The UFC / CSAD Context
For BJJ practitioners who cross into mixed martial arts and the UFC, the testing posture has shifted decisively in their favour since 2021. The UFC-USADA January 14, 2021 change announced that "positive tests over the threshold and decision limit for carboxy-THC… will no longer be considered a violation of the UFC Anti-Doping Policy, unless additional evidence exists that an athlete used it intentionally for performance-enhancing purposes." Effective January 1, 2024, the UFC transitioned to Combat Sports Anti-Doping (CSAD), which inherited that posture. See Combat Sports policy for the full transition.
Pure-grappling promotions (ADCC, EBI, BJJ Stars, Polaris, IBJJF tournaments) have variable and generally lighter drug-testing protocols. Most ordinary BJJ tournaments do not drug-test for cannabis at all.

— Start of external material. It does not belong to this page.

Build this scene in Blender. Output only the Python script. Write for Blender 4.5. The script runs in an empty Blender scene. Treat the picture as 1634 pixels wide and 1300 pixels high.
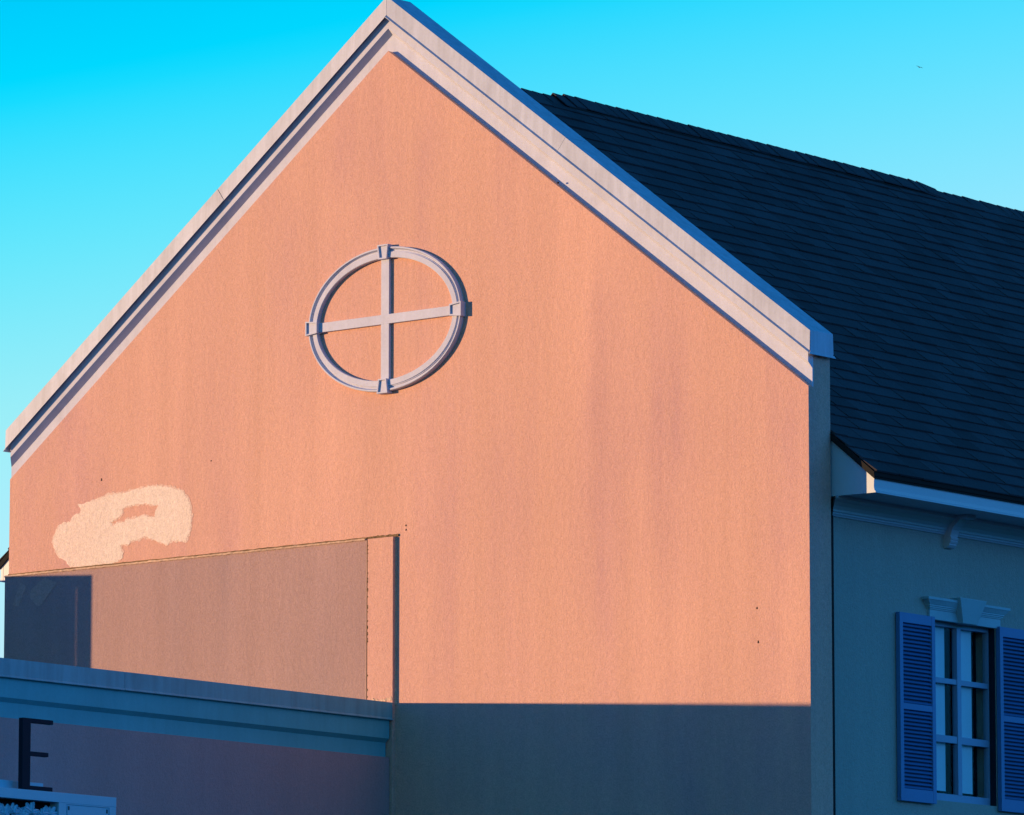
import bpy, bmesh, math, random
from mathutils import Vector, Matrix
random.seed(7)
C = bpy.context.scene.collection
S = bpy.context.scene

# ------------------------------------------------------------------ camera
ZE = 8.24                                   # height of the gable's eave line above the ground
yaw, pit, rol = math.radians(-39.2729), math.radians(8.3955), math.radians(0.016)
F = Vector((math.sin(yaw)*math.cos(pit), math.cos(yaw)*math.cos(pit), math.sin(pit)))
R0 = Vector((math.cos(yaw), -math.sin(yaw), 0)); U0 = R0.cross(F)
R = R0*math.cos(rol) + U0*math.sin(rol); U = U0*math.cos(rol) - R0*math.sin(rol)
CAM = Vector((30.2137, -35.3621, ZE-6.6377))
cd = bpy.data.cameras.new('camera'); cam = bpy.data.objects.new('camera', cd); C.objects.link(cam)
cam.matrix_world = Matrix(((R.x, U.x, -F.x, CAM.x), (R.y, U.y, -F.y, CAM.y), (R.z, U.z, -F.z, CAM.z), (0, 0, 0, 1)))
cd.sensor_width = 36; cd.sensor_fit = 'HORIZONTAL'; cd.lens = 36*9334.3/1634
cd.clip_start = 0.5; cd.clip_end = 9000
S.camera = cam

# ------------------------------------------------------------------ sky, sun, exposure
SUN_AZ, SUN_EL = math.radians(46.5), math.radians(2.6)
LIGHT = Vector((math.sin(SUN_AZ)*math.cos(SUN_EL), math.cos(SUN_AZ)*math.cos(SUN_EL), -math.sin(SUN_EL)))
world = bpy.data.worlds.new('World'); S.world = world; world.use_nodes = True
wn, wl = world.node_tree.nodes, world.node_tree.links
wn.clear()
wout = wn.new('ShaderNodeOutputWorld'); wbg = wn.new('ShaderNodeBackground')
sky = wn.new('ShaderNodeTexSky'); sky.sky_type = 'NISHITA'; sky.sun_disc = False
sky.sun_elevation = SUN_EL; sky.sun_rotation = math.atan2(-LIGHT.x, -LIGHT.y)
sky.altitude = 0; sky.air_density = 1.0; sky.dust_density = 1.0; sky.ozone_density = 1.0
SKY_STRENGTH = 0.15
wbg.inputs['Strength'].default_value = SKY_STRENGTH
tc = wn.new('ShaderNodeTexCoord')
dot = wn.new('ShaderNodeVectorMath'); dot.operation = 'DOT_PRODUCT'
dot.inputs[1].default_value = (-0.15, -0.12, 1.0)     # the deep part of the clear sky leans slightly to one side
ramp = wn.new('ShaderNodeValToRGB'); cr = ramp.color_ramp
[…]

The combination of recreational openness, professional-grappling-event leniency, and post-2021 UFC tolerance means that BJJ practitioners face the lightest cannabis-related testing pressure of any combat-sports discipline.
The Diaz Brothers: BJJ + Cannabis + UFC
The case-record bookend on the cannabis-and-combat-sports story is the Nick Diaz September 14, 2015 NSAC suspension — a 5-year sentence (reduced to 18 months in 2016 settlement) and $165,000 fine that became the most-cited individual case in the UFC-USADA reform argument. Brother Nate Diaz publicly used a CBD vape pen at a UFC 202 (August 2016) post-fight press conference. Both Diaz brothers are accomplished BJJ practitioners; both have used the cannabis-and-combat-sports overlap as part of their public personas. Their cases sit alongside Bravo's pioneering subculture work as the documented record of cannabis's place in modern combat sports.
Where 10th Planet Sits
The 10th Planet/Bravo/Rogan ecosystem is now part of the modern athlete-cannabis cultural map at the same level as ultrarunning, the Boulder/Eugene endurance scenes, and The 420 Games. Together they constitute the durable subculture layer beneath the league-by-league policy reform — the layer where cannabis use was always openly part of the conversation, well before the CBAs caught up.